Hampers and other items packaged for sale during the yuletide still remain in stock days after the festivities due to low sales.
Stocked with rice, oil, can foods, wine and other confectioneries, the hampers, are still arrayed in front of shops in Accra with the beauty ribbons used in decorating them, fading away.
According to the vendors, this is because sales for the just ended celebration were low as compared to the previous years’ due to hike in prices of goods.
Speaking to the Ghanaian Times in Accra, Madam Joyce Arhin who sells hampers at the Kwame Nkrumah Circle said she was unable to sell a lot of the hampers, priced at GH¢150, because customers complained that there was no money.
She recalled that in 2017, she made enough sales and cited instances in which companies ordered as many as 20 hampers at a time for their workers unlike this festive season”.
On her part, Madam Emelia Lamptey, a hamper seller at the Okaishie market said she was unable to sell most of her hampers and also blamed it on price hikes which made the items used for the hampers expensive.

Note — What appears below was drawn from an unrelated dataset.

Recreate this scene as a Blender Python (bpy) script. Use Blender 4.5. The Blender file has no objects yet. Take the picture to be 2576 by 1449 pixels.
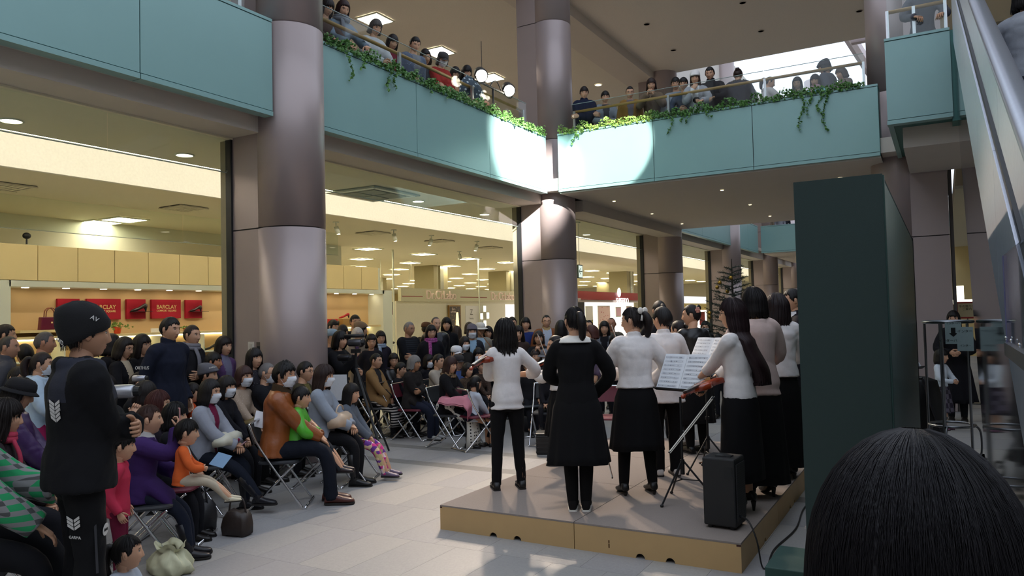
import bpy, math, random
import numpy as np
from mathutils import Matrix, Vector
random.seed(7); rng = np.random.default_rng(7)
scene = bpy.context.scene
PI = math.pi
# ---------------------------------------------------------------- camera
CAM = np.array([0.0, 0.0, 1.75]); FPX = 1886.2; YAW, PITCH, ROLL = .52107, .036651, .023903
def _axes():
    f = np.array([-math.sin(YAW)*math.cos(PITCH), math.cos(YAW)*math.cos(PITCH), math.sin(PITCH)])
    r = np.array([math.cos(YAW), math.sin(YAW), 0.0]); d = np.cross(f, r)
    return np.array([r*math.cos(ROLL)+d*math.sin(ROLL), -r*math.sin(ROLL)+d*math.cos(ROLL), f])
AX = _axes()
cam = bpy.data.cameras.new('camera'); camo = bpy.data.objects.new('camera', cam); scene.collection.objects.link(camo)
cam.sensor_width = 36; cam.lens = FPX/2576*36; cam.clip_start = .05; cam.clip_end = 400
R3 = np.array([AX[0], -AX[1], -AX[2]]).T
mw = Matrix.Identity(4)
for i in range(3):
    for j in range(3): mw[i][j] = R3[i][j]
    mw[i][3] = CAM[i]
camo.matrix_world = mw
scene.camera = camo
def ray(u, v): return AX.T @ np.array([(u-1288)/FPX, (v-724.5)/FPX, 1.0])      # a viewing direction of unit depth
def atd(u, v, d): return CAM + ray(u, v)*d
def atX(u, v, x): r = ray(u, v); return CAM + r*(x/r[0])
def atY(u, v, y): r = ray(u, v); return CAM + r*(y/r[1])
def atZ(u, v, z): r = ray(u, v); return CAM + r*((z-CAM[2])/r[2])
# ---------------------------------------------------------------- exposure, world, lights
scene.view_settings.view_transform = 'Standard'; scene.view_settings.look = 'None'
scene.view_settings.gamma = 1; scene.view_settings.use_curve_mapping = False
scene.view_settings.exposure = 0.0
w = bpy.data.worlds.new('world'); scene.world = w; w.use_nodes = True
nt = w.node_tree; nt.nodes.clear()
wo = nt.nodes.new('ShaderNodeOutputWorld'); bg = nt.nodes.new('ShaderNodeBackground')
bg.inputs[0].default_value = (.76, .85, 1.0, 1); bg.inputs[1].default_value = 1.62
nt.links.new(bg.outputs[0], wo.inputs[0])
def link(o): scene.collection.objects.link(o); return o
def spot(name, loc, target, power, size, blend, col, radius=.05):
    l = bpy.data.lights.new(name, 'SPOT'); l.energy = power; l.spot_size = math.radians(size); l.spot_blend = blend
    l.color = col; l.shadow_soft_size = radius
    o = link(bpy.data.objects.new(name, l)); o.location = loc
    o.rotation_euler = (Vector(target)-Vector(loc)).to_track_quat('-Z', 'Y').to_euler(); return o
# ---------------------------------------------------------------- colours and materials
def lin(c):
    if isinstance(c, str): c = tuple(int(c[i:i+2], 16) for i in (0, 2, 4))
    return tuple(((x/255)/12.92 if x/255 <= .04045 else ((x/255+.055)/1.055)**2.4) for x in c)
MC = {}
def mat(c, rough=.6, metal=0, kind='plain', c2=None, scale=30, bump=0, spec=.5, sheen=0, emit=0, var=.08):
    key = (c, rough, metal, kind, c2, scale, bump, spec, sheen, emit, var)
    if key in MC: return MC[key]
    m = bpy.data.materials.new('material'); m.use_nodes = True; n = m.node_tree.nodes; L = m.node_tree.links
    b = n['Principled BSDF']; col = lin(c)
    b.inputs['Roughness'].default_value = rough; b.inputs['Metallic'].default_value = metal
    b.inputs['Specular IOR Level'].default_value = spec
    b.inputs['Base Color'].default_value = (*col, 1)
    if sheen: b.inputs['Sheen Weight'].default_value = sheen
    if emit:
        b.inputs['Emission Color'].default_value = (*col, 1); b.inputs['Emission Strength'].default_value = emit
    tc = n.new('ShaderNodeTexCoord')
    def N(t, **k):
        x = n.new(t)
        for a, v in k.items(): setattr(x, a, v)
        return x
    def mixc(fac, a, bb):
        mx = N('ShaderNodeMix', data_type='RGBA'); L.new(fac, mx.inputs[0])
        for i, q in ((6, a), (7, bb)):
            if isinstance(q, tuple): mx.inputs[i].default_value = (*q, 1)
            else: L.new(q, mx.inputs[i])
        return mx.outputs[2]
    def math_(op, a, bb=None):
        x = N('ShaderNodeMath', operation=op)
        for i, q in enumerate((a, bb)):
            if q is None: continue
            if isinstance(q, (int, float)): x.inputs[i].default_value = q
            else: L.new(q, x.inputs[i])
        return x.outputs[0]
    noise = N('ShaderNodeTexNoise'); noise.inputs['Scale'].default_value = scale; noise.inputs['Detail'].default_value = 3
    L.new(tc.outputs['Object'], noise.inputs['Vector'])
    out = None
    if kind == 'plain' and var:
        lo = tuple(x*(1-var) for x in col); hi = tuple(min(1, x*(1+var)) for x in col)
        out = mixc(noise.outputs[0], lo, hi)
    if kind == 'stone':
        v = N('ShaderNodeTexVoronoi'); v.inputs['Scale'].default_value = scale*6; L.new(tc.outputs['Object'], v.inputs['Vector'])
        big = N('ShaderNodeTexNoise'); big.inputs['Scale'].default_value = 1.3; L.new(tc.outputs['Object'], big.inputs['Vector'])
        a = mixc(v.outputs['Color'], tuple(x*.86 for x in col), tuple(min(1, x*1.1) for x in col))
        out = mixc(big.outputs[0], a, tuple(x*.9 for x in col))
    if kind in ('dots', 'checks', 'stripes', 'floral', 'plaid', 'score', 'flecks'):
        c2l = lin(c2)
        sep = N('ShaderNodeSeparateXYZ'); L.new(tc.outputs['Object'], sep.inputs[0])
        if kind == 'dots' or kind == 'flecks':
            v = N('ShaderNodeTexVoronoi'); v.inputs['Scale'].default_value = scale; v.inputs['Randomness'].default_value = .15 if kind == 'dots' else 1
            L.new(tc.outputs['Object'], v.inputs['Vector'])
            out = mixc(math_('LESS_THAN', v.outputs['Distance'], .28 if kind == 'dots' else .2), col, c2l)
        elif kind == 'stripes':
            s = math_('GREATER_THAN', math_('SINE', math_('MULTIPLY', sep.outputs[2], scale)), .1); out = mixc(s, col, c2l)
        elif kind == 'score':
            s = math_('GREATER_THAN', math_('SINE', math_('MULTIPLY', sep.outputs[1], scale)), .55)
            nn = N('ShaderNodeTexNoise'); nn.inputs['Scale'].default_value = 60; L.new(tc.outputs['Object'], nn.inputs['Vector'])
            s = math_('MULTIPLY', s, math_('GREATER_THAN', nn.outputs[0], .45)); out = mixc(s, col, c2l)
        elif kind in ('checks', 'plaid'):
            a = math_('GREATER_THAN', math_('SINE', math_('MULTIPLY', sep.outputs[0], scale)), .2)
            bq = math_('GREATER_THAN', math_('SINE', math_('MULTIPLY', sep.outputs[2], scale)), .2)
            out = mixc(bq, mixc(a, col, c2l), mixc(a, c2l, tuple(x*.35 for x in c2l)))
        elif kind == 'floral':
            v = N('ShaderNodeTexVoronoi'); v.inputs['Scale'].default_value = scale; L.new(tc.outputs['Object'], v.inputs['Vector'])
            rp = N('ShaderNodeValToRGB'); rp.color_ramp.interpolation = 'CONSTANT'
            L.new(math_('FRACT', math_('MULTIPLY', v.outputs['Color'], 1.0)), rp.inputs[0])
            e = rp.color_ramp.elements; e[0].color = (*col, 1); e[1].position = .35; e[1].color = (*c2l, 1)
            for p_, q in ((.5, (.75, .55, .35)), (.65, (.62, .05, .25)), (.8, (.75, .6, .65))):
                x = e.new(p_); x.color = (*q, 1)
            out = rp.outputs[0]
    if out is not None:
        L.new(out, b.inputs['Base Color'])
    if bump:
        bn = N('ShaderNodeTexNoise'); bn.inputs['Scale'].default_value = scale*4 if kind == 'plain' else 120
        L.new(tc.outputs['Object'], bn.inputs['Vector'])
        bp = N('ShaderNodeBump'); bp.inputs['Strength'].default_value = bump; bp.inputs['Distance'].default_value = .004
        L.new(bn.outputs[0], bp.inputs['Height']); L.new(bp.outputs[0], b.inputs['Normal'])
    MC[key] = m; return m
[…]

“The things I used for the hampers are expensive which made the price of the hampers increase this year compared to the previous year. This is why people did not really buy them,” she added.
Madam Lamptey said she would keep the rest of the hampers and hoped customers would still purchase the remaining items.
Vendors of firecrackers were not left out of the situation. A firecracker vendor, Madam Rahinatu Abdullah, said price increase of firecrackers affected sales this season, leading to low sales.
“The firecrackers I bought for GH¢10 the previous years were sold to me at GH¢20 this season while boxes of firecrackers that were sold for GH¢25 in the previous years were also sold at GH¢50,” she noted.
Madam Abdullah said she would wrap the remaining ones and resell next season since “buying of firecrackers has become a norm for some people, hence, they still buy them.”